某タレント事務所問題で話題の「事業承継税」について

 2023年も残りわずかとなりました。東京都心では11月初旬にもかかわらず気温が10度を下回り、慌てて冬支度を初めて方々も多いのではないでしょうか。STCグループが事務所を有する沖縄県でも、ひんやりとした秋風を感じるようになったとのことで、1年の終わりを感じるのと同時に、年の瀬の到来をひしひしと感じております。インフルエンザ感染の報告も増えてきておりますが、体調管理に気を付け、季節の変わり目を乗り越えましょう。

 さて、法人の後継者問題解決の一助として創設られた「法人版事業承継税制」の申請期限が2024年3月31日(特例措置のみ)と期限が差し迫る中、某タレント事務所のスキャンダルをきっかけに当制度に興味を持つ方々が多くなったことから、今回、「法人版事業承継税制」をご紹介させて頂きます。

某タレント事務所のスキャンダルと法人版事業承継税制

 そもそも、なぜあの話題と法人版事業承継税制が話題となったのか。まず、当該事務所のスキャンダルの事実が確定した後、問題の責任を代表取締役Jがどのように取るのかが注目された中、結局代表取締役の地位から退くことなく、また保有株式の譲渡も検討せず、職務により責任を果たしていく、との発表がありました。
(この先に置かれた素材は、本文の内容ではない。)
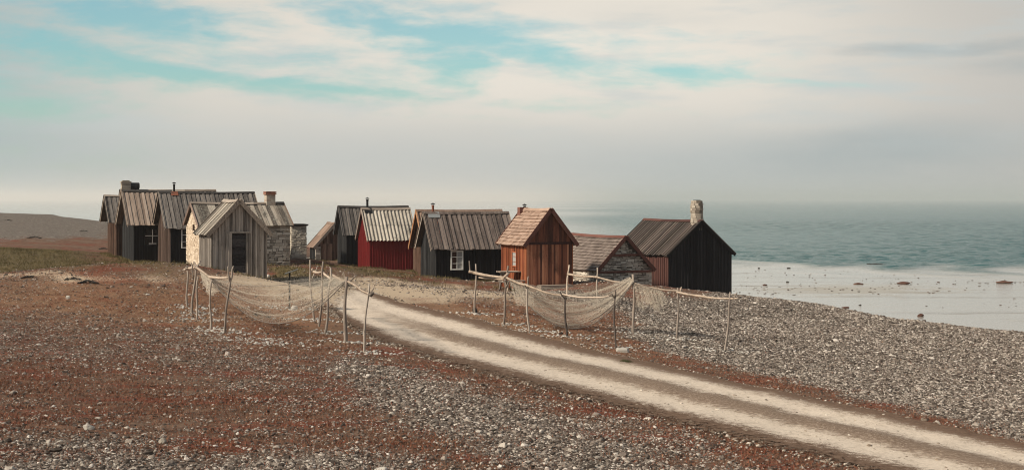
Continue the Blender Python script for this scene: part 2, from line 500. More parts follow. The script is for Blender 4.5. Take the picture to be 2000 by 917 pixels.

 これが、当該事務所の元代表取締役社長がなくなった際に発生した、当該事務所の株式を相続したことによる、巨額な相続税が免除される「法人版事業承継税制」の適用を受けるためではないかと指摘されたのです。つまり、スキャンダルによる被害者の救済の為ではなく、相続税課税を逃れるための代表取締役留任とみられたのです。

「法人版事業承継税制」について

 法人版事業承継税制は、経営承継円滑化法の基、中小企業の後継者の税負担を軽減するための特例措置であり、平成30年度税制改正により大きく改正され、10年間限定の特例措置が設けられました。具体的には、贈与税や相続税の納税を猶予・免除する制度であり、会社の株式等を対象とする「法人版事業承継税制」と、別途、個人事業者の事業用資産を対象とする「個人版事業承継税制」があります(今回個人版事業承継税制は省略)。

 この法人版事業承継税制には、「一般措置」と「特例措置」の2つの制度があります。特例措置については、事前の計画策定等や適用期限が設けられていますが、納税猶予の対象となる非上場株式等の制限(総株式数の最大3分の2まで)の撤廃や納税猶予割合の引上げ(80%から100%)がされているなどの違いがあります。

 「一般措置」と「特例措置」の詳しい解説や、当制度により贈与税・相続税の納税猶予・免除を受ける際の具体的な手続きについては、添付のパンフレットよりご確認頂けます。

〇「非上場株式等についての贈与税・相続税の納税猶予・免除(法人版事業承継税制)のあらまし(令和5年6月)」

https://www.nta.go.jp/publication/pamph/pdf/0023006-133_01.pdf

指摘された問題点

 法人版事業承継税制の特例措置による相続税の納税猶予・免除を検討した際、原則として、会社の後継者や承継時までの経営計画を記載した「特例承継計画の提出」を令和6年3月31日までに行い、相続開始後10か月以内に都道府県知事の「円滑法の認定」を受け、5年間代表者であること5年間株式等を保有し続けること(譲渡等を行わないこと)が要件となります。

 某タレント事務所の代表取締役Jの職位留任と保有株式譲渡なしの意向は、上記要件の継続適用の為だったのでしょうか。その後代表取締役Jは、全ての関連会社の代表取締役を退くことが発表されましたが、その場合、猶予取消となることとなる為、相続税がどのくらいの規模になるのか気になるところです。

法人版事業承継税制の有益なご活用を

 法人版事業承継税制は、後継者である受贈者・相続人等が、中小企業における経営の承継の円滑化に関する法律の認定を受けている非上場会社の株式等を贈与又は相続した場合に、贈与税や相続税の納税を猶予・免除する制度ですが、特例措置の適用にあたっては、必要手続きも多く、また長期的な承継スケジュールを立てる必要があり、若干ハードルの高い制度となっております。制度適用の有利不利も一概に判断できない為、当制度にご興味がある場合は、お早目に専門の税理士等にご相談されることおすすめ致します。